▼昨年10月、沖縄県知事が国に辺野古基地阻止の訴訟を起こしたが、福岡高裁は県の請求を却下した。沖縄県民がダメといっているものを、国が無理やり工事を行い、それを裁判所までが容認するというのは、もはや我が国の民主国家は、終末期に来ているようだ。
▼「権力分立」という言葉がある。権力が単一の機関に集中することによる権力の乱用を抑止し、国民の権利・自由を保障するシステムだというが、これでは司法・立法・行政の「権力混同」ではないか。
▼沖縄では、すでに最高裁判所のことを「最低裁判所」と呼んでいる。司法はもはや【死法】と呼ばれているに違いない。沖縄県の県歌は、鶴田浩二が歌う「傷だらけの人生」と全く変わりがない。
▼♪何から何まで真っ暗闇よ すじの通らぬことばかり右を向いても左を見ても ばか(アベ)と阿呆(トランプ)のからみあい どこに男(沖縄)の夢がある♪
▼一度県が承認したのを、新たに玉城知事が却下したとして、訴えたのは沖縄防衛局だ。行政不服審査法に基づく訴えだというから、あきれてしまう。行政不服審査法は国民が訴える権利だ。いくら何でも、行政機関が「私人」であるというのは無理というものだ。
▼福岡高裁は、移設をめぐる埋め立ては始め県が承認し、民間業者も担う事業であるとし、防衛局にも民間人と同じ権利があると判断したらしい。
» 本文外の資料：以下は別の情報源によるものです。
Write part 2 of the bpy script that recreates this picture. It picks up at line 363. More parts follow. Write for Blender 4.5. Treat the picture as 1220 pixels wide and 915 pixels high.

反対する県民には、防衛局の職員が機関銃で、撃ち殺しそうな勢いだ。
▼そこで私が注目するのは、函館市が国に提訴している「大間原発建設中止」の裁判だ。初回は「自治体には人格権がない」、【原告不適格】という門前払いのような対応だった。
▼函館市は約26万人と市民が住んでいる。世界初のフルモックス燃料(ウラニウム+プルトニウム)を使用する大間原発は、事故が起きれば素人が考えても、福島第一原発事故の比ではない。
▼市民の生命・身体・財産の保全が自治体の使命だ。それを門前払いする裁判所は、犯罪を起こすものを擁護するという場所ではないかと、函館市民は多いに憤慨した。
▼もし福岡高裁の判決が認められるなら、函館市の裁判も27万市民が後ろについているので「行政不服審査法」で訴えれば、当然函館市が勝訴ということになりそうだ。
▼というわけで、福岡高裁での辺野古基地移設反対訴訟の裁判は、大間原発訴訟に大きな希望を与えてくれた。だが、アベ総理が任命した最高裁裁判長は「沖縄県は元琉球王国だし、北海道はアイヌ民族の土地だから、憲法解釈は違って当たり前!?」などと、意味不明の判決を出すかもしれない。
▼来年の教科書からは【三権分立】は、姿を消すかもしれない。大きな災害が発生する昨今だが、裁判所までも床上浸水しているような日本だ。いや「ジャポン」だ。
▼正義の味方「月光仮面のおじさん」は、函館市生まれだ。
必ず出没してくれるに違いない。私は、今は東京地裁だが、最後の最高裁に出てくると思う。必ず「後半・公判」に出る。なぜなら作者は川内康範(こうはん)だからだ。
▼このジョークを分かるのは、昭和20年代生まれだと思うけど。11月9日。函館市は市民向けに、初の大間原発裁判の経緯説明会を設ける。そこで、沖縄の判決と絡めた質問をしたいと思う。
▼担当は、海渡雄一弁護士だ。弁護士でもあり参議員でもある、福島瑞穂さんのご主人で、とてもやさしいく優秀な人だからだ。